A MILITARY museum has helped bring survival in the trenches during the First World War to life for teenagers from one of the region's schools.

Youngsters have been trying on uniforms and shouldering the guns British soldiers were issued with between 1914 and 1918, during visits to the Green Howards Museum in Richmond, North Yorkshire.

Archive footage of conditions on the front line has also added to the experience laid on for pupils from Richmond School.

Thirteen-year-old Sarah Kiani said: "I got to wear one of the uniforms and a greatcoat, which were very heavy. Reading about the war in books is one thing, but seeing the uniforms, weapons and equipment makes it all very real."

Classmate Kirsty Knight said: "The weapons are not nearly as sophisticated as the modern ones we have today. The visit has been very useful and interesting."

The Green Howards exhibition has been timed to coincide with the screening of The Trench - a BBC documentary on the Western Front, which begins on Friday night.

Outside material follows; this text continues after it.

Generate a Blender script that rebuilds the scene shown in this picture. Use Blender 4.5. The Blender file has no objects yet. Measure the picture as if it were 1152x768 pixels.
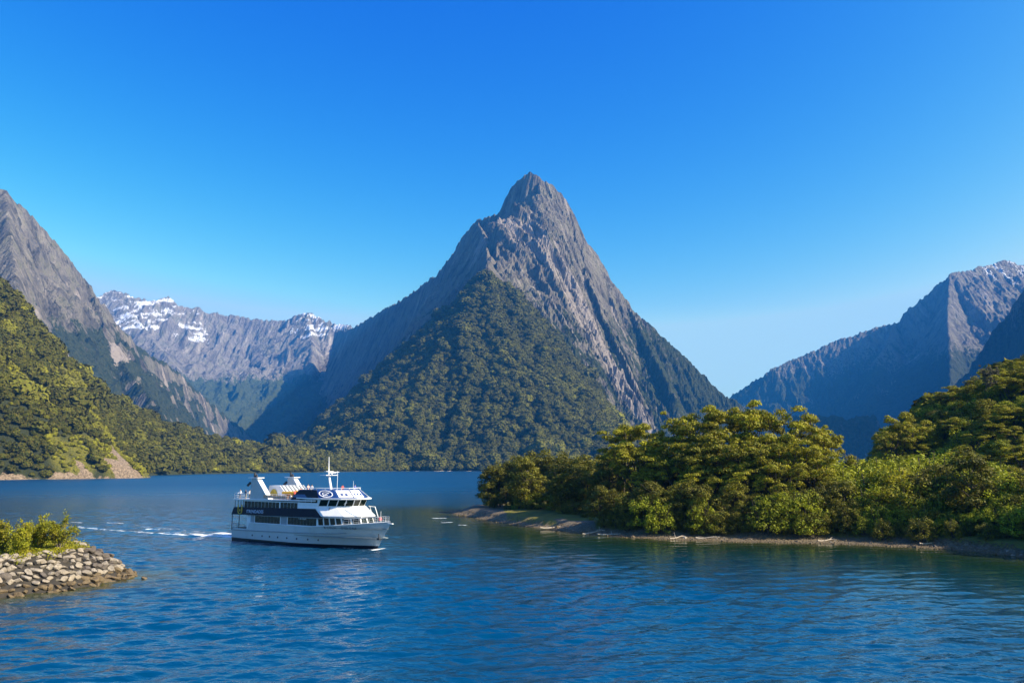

Museum spokesman Major Roger Chapman said: "Watching the programme will give students an idea of what the Western Front was like, but to come into the museum and handle the actual objects that their great-grandfather might have used can bring home the realities of war in a special and personal way."

History teacher Anthea Dunne said visits to the museum were backed up work already done in class during a four-week project on the Great War.

"Seeing the equipment and uniforms first-hand, and watching the film footage, brings history alive and makes it far more exciting," she said.